The Constitution (131st Amendment) Bill, 2026 is a legislative proposal, a type of Constitution Amendment Bill, introduced in the Lok Sabha on April 16, 2026, by Law Minister Arjun Ram Meghwal. Its primary purpose is to fast-track the implementation of the one-third reservation for women in the Lok Sabha and State Legislative Assemblies, which was originally provided by the Constitution (106th Amendment) Act, 2023 (Nari Shakti Vandan Adhiniyam).
The Bill's origin lies in the need to bypass the delay in women's reservation, which the 2023 Act had tied to the delimitation exercise following the first census after its commencement. Since the next census was expected to take considerable time, the 131st Amendment Bill seeks to operationalise the reservation sooner.
The Bill works by proposing key amendments to the Constitution: it amends Article 81 to increase the maximum strength of the Lok Sabha from 550 to 850 members, with up to 815 from States and 35 from Union Territories. It also amends Article 82 to remove the requirement that delimitation must occur only after the first census following 2026, instead allowing Parliament to determine by law when to carry out delimitation and which census to use. This change allows for the immediate use of the 2011 census figures for the upcoming delimitation. The Bill also amends Article 334A to allow the one-third reservation for women to take effect immediately after this expedited delimitation.

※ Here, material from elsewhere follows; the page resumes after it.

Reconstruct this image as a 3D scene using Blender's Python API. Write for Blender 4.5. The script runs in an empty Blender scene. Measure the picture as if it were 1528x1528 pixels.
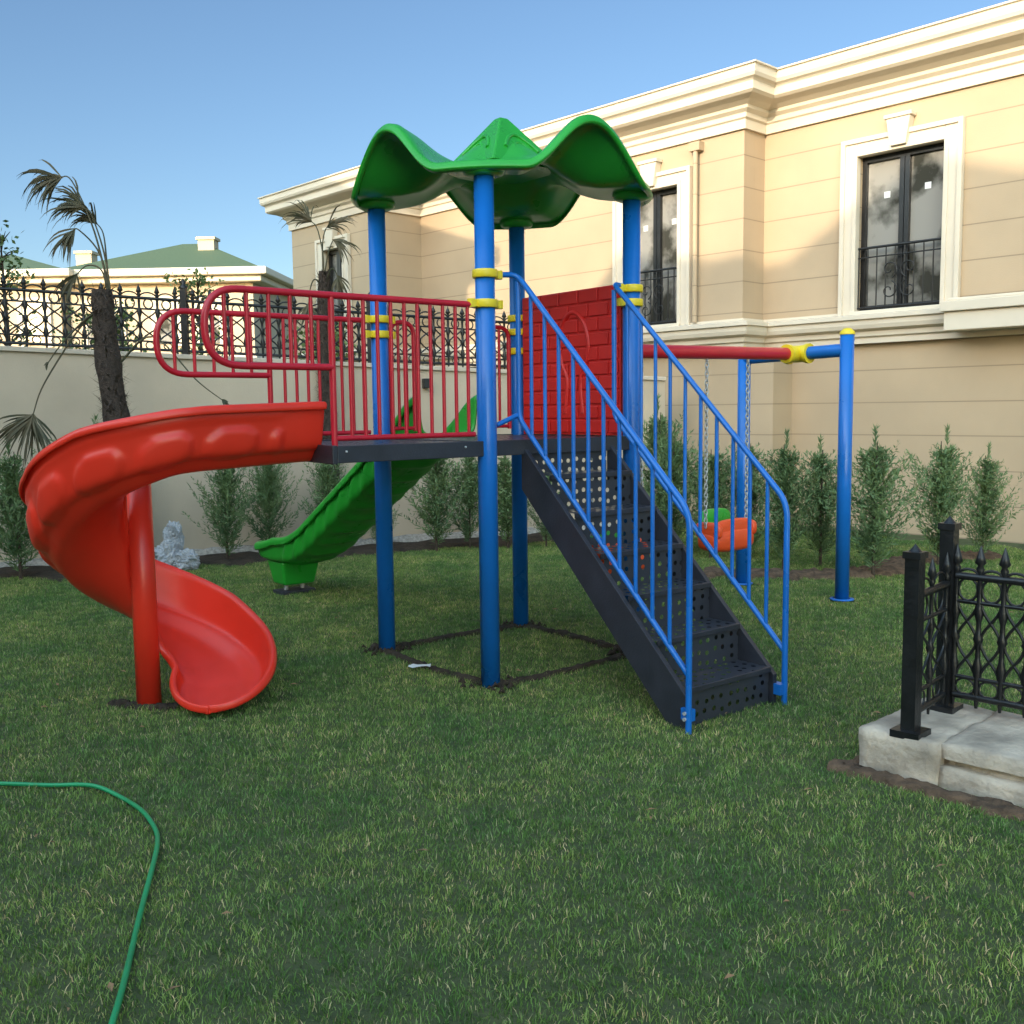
import bpy, bmesh, math, random
import numpy as np
from mathutils import Vector, Matrix, noise as mnoise
random.seed(7); np.random.seed(7)
sc=bpy.context.scene
V=Vector
# ------------------------------------------------------------------ materials
def mat(name,col,rough=.6,var=.0,scale=8,bump=0,bscale=40,metal=0,col2=None,spec=.5,coat=0,detail=6):
    m=bpy.data.materials.new(name); m.use_nodes=True
    n=m.node_tree.nodes; l=m.node_tree.links; b=n['Principled BSDF']
    b.inputs['Roughness'].default_value=rough; b.inputs['Metallic'].default_value=metal
    b.inputs['Specular IOR Level'].default_value=spec
    b.inputs['Coat Weight'].default_value=coat; b.inputs['Coat Roughness'].default_value=.15
    tc=n.new('ShaderNodeTexCoord')
    if var>0 or col2:
        nz=n.new('ShaderNodeTexNoise'); nz.inputs['Scale'].default_value=scale; nz.inputs['Detail'].default_value=detail
        l.new(tc.outputs['Object'],nz.inputs['Vector'])
        r=n.new('ShaderNodeValToRGB')
        c2=col2 if col2 else [max(0,c*(1+var)) for c in col]
        c1=col if col2 else [c*(1-var) for c in col]
        r.color_ramp.elements[0].position=.32; r.color_ramp.elements[1].position=.68
        r.color_ramp.elements[0].color=(*c1,1); r.color_ramp.elements[1].color=(*c2,1)
        l.new(nz.outputs['Fac'],r.inputs['Fac']); l.new(r.outputs['Color'],b.inputs['Base Color'])
        rr=n.new('ShaderNodeMapRange'); rr.inputs['To Min'].default_value=max(0,rough-.07); rr.inputs['To Max'].default_value=min(1,rough+.1)
        l.new(nz.outputs['Fac'],rr.inputs['Value']); l.new(rr.outputs['Result'],b.inputs['Roughness'])
    else: b.inputs['Base Color'].default_value=(*col,1)
    if bump>0:
        nb=n.new('ShaderNodeTexNoise'); nb.inputs['Scale'].default_value=bscale; nb.inputs['Detail'].default_value=8
        l.new(tc.outputs['Object'],nb.inputs['Vector'])
        bp=n.new('ShaderNodeBump'); bp.inputs['Strength'].default_value=bump; bp.inputs['Distance'].default_value=.02
        l.new(nb.outputs['Fac'],bp.inputs['Height']); l.new(bp.outputs['Normal'],b.inputs['Normal'])
    return m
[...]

The Bill is closely connected to the Constitution (106th Amendment) Act, 2023, which it seeks to implement sooner, and is part of a legislative package that includes the Delimitation Bill, 2026 and the Union Territories Laws (Amendment) Bill, 2026. The Bill changes the existing constitutional provision that had frozen the allocation of seats in the Lok Sabha based on the 1971 census until the first census after 2026. The core change is the removal of this freeze and the increase in the Lok Sabha's size, while the principle of women's reservation, established by the 106th Amendment, remains the same.